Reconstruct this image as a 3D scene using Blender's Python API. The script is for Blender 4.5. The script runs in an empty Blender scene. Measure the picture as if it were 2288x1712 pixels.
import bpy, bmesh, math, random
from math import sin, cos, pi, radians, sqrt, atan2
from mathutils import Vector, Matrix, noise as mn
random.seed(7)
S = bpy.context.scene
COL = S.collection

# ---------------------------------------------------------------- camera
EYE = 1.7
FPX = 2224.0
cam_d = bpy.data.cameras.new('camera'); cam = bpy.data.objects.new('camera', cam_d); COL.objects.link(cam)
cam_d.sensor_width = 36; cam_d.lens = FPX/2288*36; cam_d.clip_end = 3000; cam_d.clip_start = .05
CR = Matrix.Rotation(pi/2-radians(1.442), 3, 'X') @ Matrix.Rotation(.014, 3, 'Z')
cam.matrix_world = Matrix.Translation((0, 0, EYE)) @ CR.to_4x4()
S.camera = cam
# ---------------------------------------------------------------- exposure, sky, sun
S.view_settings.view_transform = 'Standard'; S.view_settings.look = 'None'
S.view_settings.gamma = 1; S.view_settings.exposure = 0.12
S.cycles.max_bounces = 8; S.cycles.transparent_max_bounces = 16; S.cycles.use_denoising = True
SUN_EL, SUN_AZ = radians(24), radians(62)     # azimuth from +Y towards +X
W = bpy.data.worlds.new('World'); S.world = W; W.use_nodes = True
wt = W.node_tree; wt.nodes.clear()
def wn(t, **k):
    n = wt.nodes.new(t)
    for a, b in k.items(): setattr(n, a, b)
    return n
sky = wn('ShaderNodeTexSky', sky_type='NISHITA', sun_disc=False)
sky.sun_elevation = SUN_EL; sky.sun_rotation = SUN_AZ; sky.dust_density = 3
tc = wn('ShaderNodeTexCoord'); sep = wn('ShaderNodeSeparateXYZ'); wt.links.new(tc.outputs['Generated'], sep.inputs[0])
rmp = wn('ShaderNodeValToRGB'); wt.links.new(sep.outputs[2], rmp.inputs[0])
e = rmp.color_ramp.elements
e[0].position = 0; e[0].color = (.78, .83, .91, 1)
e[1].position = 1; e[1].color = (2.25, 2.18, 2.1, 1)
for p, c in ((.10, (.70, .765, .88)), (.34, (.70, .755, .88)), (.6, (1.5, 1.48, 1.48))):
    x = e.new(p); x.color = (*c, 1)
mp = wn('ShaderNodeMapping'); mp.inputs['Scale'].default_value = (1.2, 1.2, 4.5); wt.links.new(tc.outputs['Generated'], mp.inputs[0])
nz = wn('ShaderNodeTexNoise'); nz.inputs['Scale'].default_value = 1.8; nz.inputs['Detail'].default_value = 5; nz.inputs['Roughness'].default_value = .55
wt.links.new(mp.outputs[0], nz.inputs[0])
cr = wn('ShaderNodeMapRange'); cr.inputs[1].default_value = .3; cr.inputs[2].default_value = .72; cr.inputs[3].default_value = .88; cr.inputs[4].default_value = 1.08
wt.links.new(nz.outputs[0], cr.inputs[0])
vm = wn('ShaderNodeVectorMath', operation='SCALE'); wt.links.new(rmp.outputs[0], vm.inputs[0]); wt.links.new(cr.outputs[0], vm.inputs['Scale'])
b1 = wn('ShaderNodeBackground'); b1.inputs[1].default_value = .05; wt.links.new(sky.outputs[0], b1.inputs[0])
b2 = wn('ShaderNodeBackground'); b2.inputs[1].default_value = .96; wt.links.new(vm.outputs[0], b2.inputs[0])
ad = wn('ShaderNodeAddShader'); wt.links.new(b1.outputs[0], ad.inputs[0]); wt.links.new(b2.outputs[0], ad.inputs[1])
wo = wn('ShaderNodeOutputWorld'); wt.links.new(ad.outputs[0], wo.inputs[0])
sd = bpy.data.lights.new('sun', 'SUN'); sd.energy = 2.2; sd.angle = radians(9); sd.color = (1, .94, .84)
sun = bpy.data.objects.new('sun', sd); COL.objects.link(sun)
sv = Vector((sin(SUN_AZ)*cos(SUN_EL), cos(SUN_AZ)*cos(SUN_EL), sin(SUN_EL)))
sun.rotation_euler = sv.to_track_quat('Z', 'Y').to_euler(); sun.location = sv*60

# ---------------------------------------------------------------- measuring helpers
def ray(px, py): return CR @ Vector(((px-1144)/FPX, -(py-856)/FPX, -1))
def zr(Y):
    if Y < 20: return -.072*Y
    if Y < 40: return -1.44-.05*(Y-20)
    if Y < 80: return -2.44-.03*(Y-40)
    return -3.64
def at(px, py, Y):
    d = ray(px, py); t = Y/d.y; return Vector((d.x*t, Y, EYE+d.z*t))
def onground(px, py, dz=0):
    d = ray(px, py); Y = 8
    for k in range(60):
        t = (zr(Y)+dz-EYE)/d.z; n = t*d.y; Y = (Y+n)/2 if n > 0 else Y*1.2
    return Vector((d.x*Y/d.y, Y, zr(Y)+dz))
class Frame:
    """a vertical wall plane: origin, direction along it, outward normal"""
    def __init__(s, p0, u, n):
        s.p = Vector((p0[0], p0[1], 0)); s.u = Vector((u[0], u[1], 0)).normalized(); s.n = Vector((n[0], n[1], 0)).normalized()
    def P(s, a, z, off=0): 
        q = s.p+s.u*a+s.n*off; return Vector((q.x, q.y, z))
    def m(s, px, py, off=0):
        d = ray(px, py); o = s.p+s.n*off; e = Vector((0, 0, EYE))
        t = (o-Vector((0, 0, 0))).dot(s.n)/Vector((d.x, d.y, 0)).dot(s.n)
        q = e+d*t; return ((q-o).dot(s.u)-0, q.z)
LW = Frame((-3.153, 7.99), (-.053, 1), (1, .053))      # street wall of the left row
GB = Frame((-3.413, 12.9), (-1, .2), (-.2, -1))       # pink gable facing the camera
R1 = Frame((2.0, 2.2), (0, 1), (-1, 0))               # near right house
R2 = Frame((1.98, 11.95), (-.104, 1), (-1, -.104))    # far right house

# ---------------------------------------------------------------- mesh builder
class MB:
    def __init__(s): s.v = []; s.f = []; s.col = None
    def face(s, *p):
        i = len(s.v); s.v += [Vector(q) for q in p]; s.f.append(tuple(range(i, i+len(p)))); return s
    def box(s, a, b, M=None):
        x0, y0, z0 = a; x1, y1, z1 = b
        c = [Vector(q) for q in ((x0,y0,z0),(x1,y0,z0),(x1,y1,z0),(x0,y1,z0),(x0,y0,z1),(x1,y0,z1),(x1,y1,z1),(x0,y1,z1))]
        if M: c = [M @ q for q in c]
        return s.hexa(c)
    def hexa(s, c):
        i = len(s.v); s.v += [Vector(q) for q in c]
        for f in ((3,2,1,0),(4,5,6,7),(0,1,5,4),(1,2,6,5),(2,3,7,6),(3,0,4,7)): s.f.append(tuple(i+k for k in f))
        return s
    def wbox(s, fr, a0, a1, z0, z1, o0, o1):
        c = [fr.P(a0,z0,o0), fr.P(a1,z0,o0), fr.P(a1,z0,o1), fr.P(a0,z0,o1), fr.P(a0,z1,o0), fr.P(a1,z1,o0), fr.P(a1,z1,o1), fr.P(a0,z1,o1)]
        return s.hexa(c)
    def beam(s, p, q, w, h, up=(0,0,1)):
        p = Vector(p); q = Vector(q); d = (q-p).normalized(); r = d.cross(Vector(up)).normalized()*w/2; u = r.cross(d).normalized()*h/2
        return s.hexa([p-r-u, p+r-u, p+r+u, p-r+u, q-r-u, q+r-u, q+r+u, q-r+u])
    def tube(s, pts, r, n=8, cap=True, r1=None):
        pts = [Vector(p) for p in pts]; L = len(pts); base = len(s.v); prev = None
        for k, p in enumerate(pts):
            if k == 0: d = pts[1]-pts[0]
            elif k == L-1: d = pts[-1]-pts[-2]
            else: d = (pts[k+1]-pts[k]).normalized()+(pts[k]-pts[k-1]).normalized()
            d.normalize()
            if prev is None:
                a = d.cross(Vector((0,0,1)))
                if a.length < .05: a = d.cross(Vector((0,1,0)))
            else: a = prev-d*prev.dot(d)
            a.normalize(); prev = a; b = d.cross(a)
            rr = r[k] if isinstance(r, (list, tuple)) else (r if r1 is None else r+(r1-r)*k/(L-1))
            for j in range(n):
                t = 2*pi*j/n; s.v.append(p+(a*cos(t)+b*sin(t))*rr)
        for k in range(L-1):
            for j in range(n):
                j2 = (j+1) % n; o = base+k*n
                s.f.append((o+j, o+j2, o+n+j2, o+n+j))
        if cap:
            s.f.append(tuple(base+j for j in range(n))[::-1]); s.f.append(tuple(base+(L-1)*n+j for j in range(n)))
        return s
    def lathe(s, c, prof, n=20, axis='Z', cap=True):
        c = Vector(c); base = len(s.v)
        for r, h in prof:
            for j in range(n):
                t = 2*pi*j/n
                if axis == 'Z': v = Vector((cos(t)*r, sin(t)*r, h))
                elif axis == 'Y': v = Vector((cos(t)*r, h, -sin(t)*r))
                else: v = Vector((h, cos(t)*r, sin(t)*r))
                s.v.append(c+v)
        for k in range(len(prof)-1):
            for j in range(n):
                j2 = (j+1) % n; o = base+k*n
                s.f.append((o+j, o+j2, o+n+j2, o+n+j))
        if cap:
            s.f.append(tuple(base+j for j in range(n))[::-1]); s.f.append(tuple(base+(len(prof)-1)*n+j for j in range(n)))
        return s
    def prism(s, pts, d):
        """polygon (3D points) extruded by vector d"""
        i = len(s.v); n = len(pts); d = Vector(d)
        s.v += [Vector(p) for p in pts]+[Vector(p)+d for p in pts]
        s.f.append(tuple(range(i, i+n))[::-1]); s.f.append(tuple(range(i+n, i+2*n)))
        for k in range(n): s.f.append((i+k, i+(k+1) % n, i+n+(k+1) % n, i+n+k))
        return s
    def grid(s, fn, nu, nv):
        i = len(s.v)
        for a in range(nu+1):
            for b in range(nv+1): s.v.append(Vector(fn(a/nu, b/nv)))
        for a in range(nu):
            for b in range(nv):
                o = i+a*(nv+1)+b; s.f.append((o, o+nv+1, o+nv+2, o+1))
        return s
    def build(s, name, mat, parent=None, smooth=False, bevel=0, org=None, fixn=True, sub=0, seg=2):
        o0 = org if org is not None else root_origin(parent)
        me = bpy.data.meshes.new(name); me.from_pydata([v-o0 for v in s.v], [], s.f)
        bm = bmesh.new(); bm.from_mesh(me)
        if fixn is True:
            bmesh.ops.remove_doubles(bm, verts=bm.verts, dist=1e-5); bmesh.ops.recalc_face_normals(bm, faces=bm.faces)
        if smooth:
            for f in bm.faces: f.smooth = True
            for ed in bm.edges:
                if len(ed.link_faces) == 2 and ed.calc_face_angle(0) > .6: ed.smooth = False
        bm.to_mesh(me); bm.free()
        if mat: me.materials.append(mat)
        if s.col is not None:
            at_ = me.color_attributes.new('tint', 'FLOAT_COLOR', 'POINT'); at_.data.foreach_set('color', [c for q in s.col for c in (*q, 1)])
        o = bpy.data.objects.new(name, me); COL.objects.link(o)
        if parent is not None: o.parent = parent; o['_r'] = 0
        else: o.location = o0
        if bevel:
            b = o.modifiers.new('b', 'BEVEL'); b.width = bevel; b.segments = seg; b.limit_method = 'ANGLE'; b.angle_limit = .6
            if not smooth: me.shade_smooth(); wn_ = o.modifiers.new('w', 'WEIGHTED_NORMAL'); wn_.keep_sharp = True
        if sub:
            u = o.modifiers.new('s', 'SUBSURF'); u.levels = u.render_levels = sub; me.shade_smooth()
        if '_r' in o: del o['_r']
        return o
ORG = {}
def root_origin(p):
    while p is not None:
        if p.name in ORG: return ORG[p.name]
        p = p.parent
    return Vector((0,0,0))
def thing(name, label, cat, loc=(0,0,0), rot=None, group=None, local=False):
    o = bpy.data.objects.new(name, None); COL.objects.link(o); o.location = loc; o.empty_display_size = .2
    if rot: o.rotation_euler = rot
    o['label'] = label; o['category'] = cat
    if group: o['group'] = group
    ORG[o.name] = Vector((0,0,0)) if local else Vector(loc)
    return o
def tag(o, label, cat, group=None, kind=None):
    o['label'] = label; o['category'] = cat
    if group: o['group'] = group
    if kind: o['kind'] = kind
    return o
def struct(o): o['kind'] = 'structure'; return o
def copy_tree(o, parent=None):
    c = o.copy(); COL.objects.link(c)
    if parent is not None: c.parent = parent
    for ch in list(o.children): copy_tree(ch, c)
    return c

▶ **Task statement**
Only the lines from the top of the data through the line that contains "COL = S.collection" should be quoted, exactly as they stand.

▶ **Answer**
Reconstruct this image as a 3D scene using Blender's Python API. The script is for Blender 4.5. The script runs in an empty Blender scene. Measure the picture as if it were 2288x1712 pixels.
import bpy, bmesh, math, random
from math import sin, cos, pi, radians, sqrt, atan2
from mathutils import Vector, Matrix, noise as mn
random.seed(7)
S = bpy.context.scene
COL = S.collection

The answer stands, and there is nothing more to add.